RE: Quick comment from new SKOS user

Hi Brian,
I understand your choice, and I concur that it makes sense that way
round. I actually wasn't advocating a change to the meaning, I was
merely trying to point out that, as a new SKOS user, I tripped over the
*potential* ambiguity inherent in the name.  I regard myself as
moderately clueful in the arcane world of RDF, so I infer this may
happen to other newcomers as well.  I accept that it's too late to
change the name from skos:narrower to skos:hasNarrower or something else
with directionality built-in, so my advocacy was to make the text in the
guide (I was looking at version 2004-11-25) a bit more explicit.  Sorry
if that wasn't clear from my message.

Ian


> -----Original Message-----
> From: Matthews, BM (Brian) [mailto:B.M.Matthews@rl.ac.uk] 

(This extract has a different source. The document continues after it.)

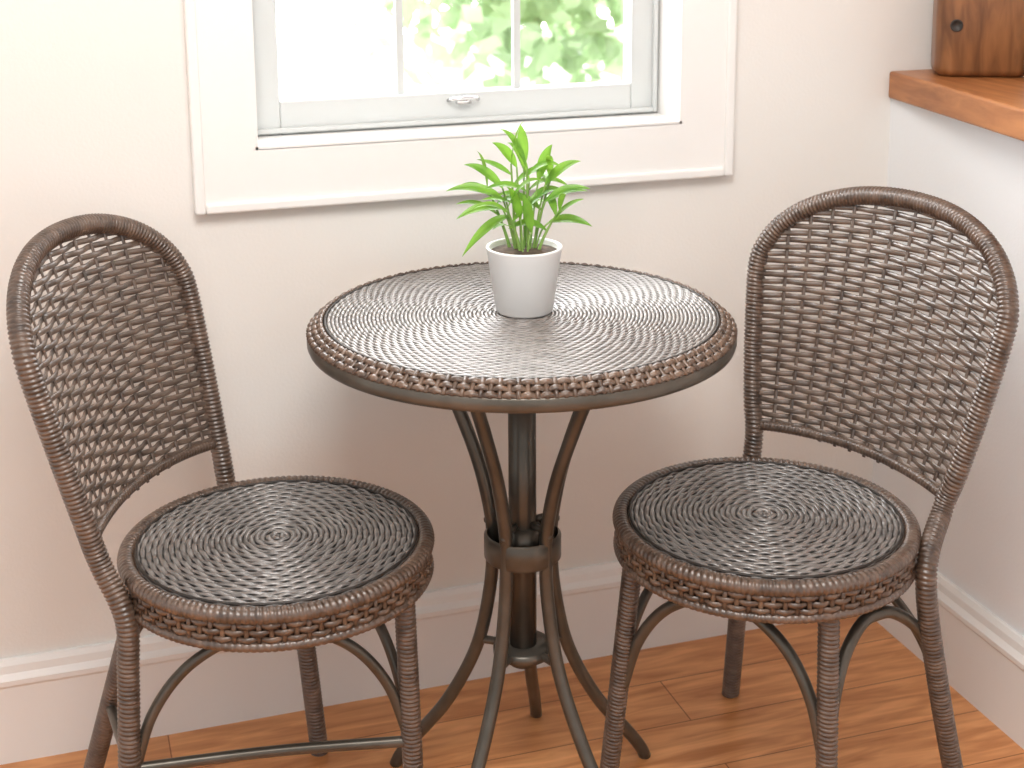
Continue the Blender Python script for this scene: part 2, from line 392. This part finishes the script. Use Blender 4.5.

> Sent: 06 January 2005 12:13
> To: Dickinson, Ian John (HP Labs, Bristol, UK); public-esw-thes@w3.org
> Subject: RE: Quick comment from new SKOS user
> 
> 
> Ian,
> 
> Point taken, I accept that there is an ambiguity - there
> has been a long history of different names for this most 
> fundamental of thesaurus relationships in SKOS and its predecessors!
> 
> The interpretation we have settled on :
> 
> C0 skos:narrower C1
> =
> "C0 has the narrower concept C1"
> 
> is more natural if you think of it "operationally" in the 
> directed labelled graph.  To answer the query:
> "From concept C0 find me all its narrower concepts". 

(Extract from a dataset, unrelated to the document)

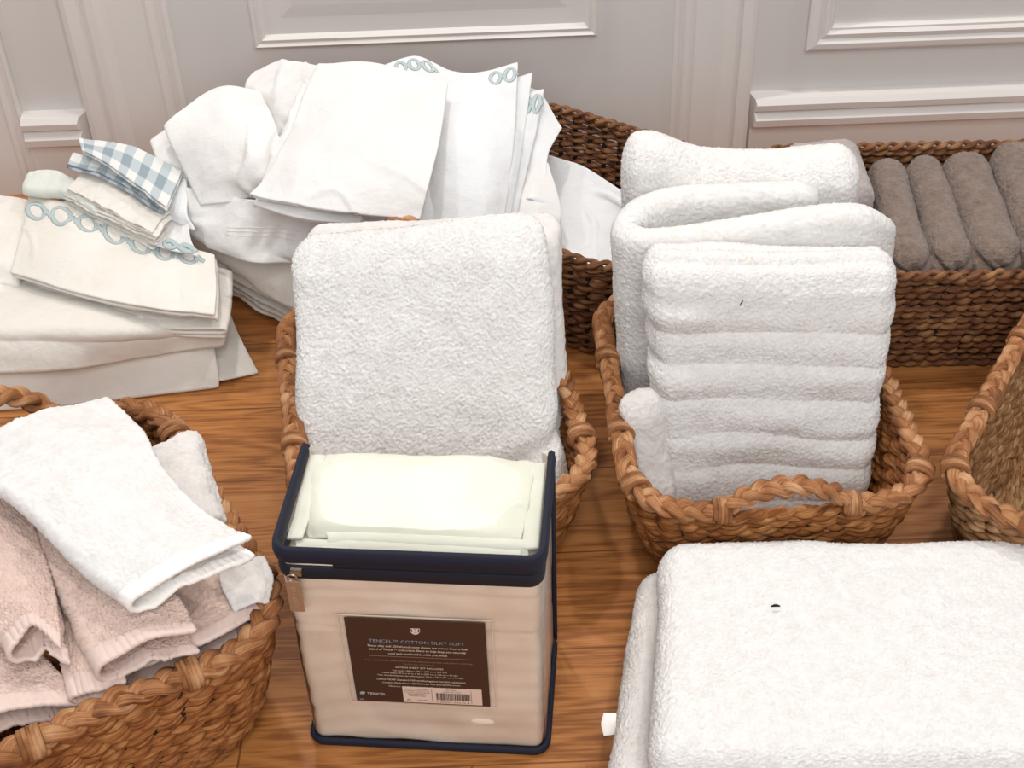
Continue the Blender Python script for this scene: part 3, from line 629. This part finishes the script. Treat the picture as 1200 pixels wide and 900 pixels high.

> then you follow all the skos:narrower properties from C0.
> With the other interpretation, you would follow the 
> skos:broader, which would seem odd!
> 
> The versions of SKOS Core guide 
> http://www.w3.org/2001/sw/Europe/reports/thes/1.0/guide/#3.7.1
> and
> http://www.w3.org/2004/02/skos/core/guide/2004-11-25.html
> demonstrates how the property should be interpreted.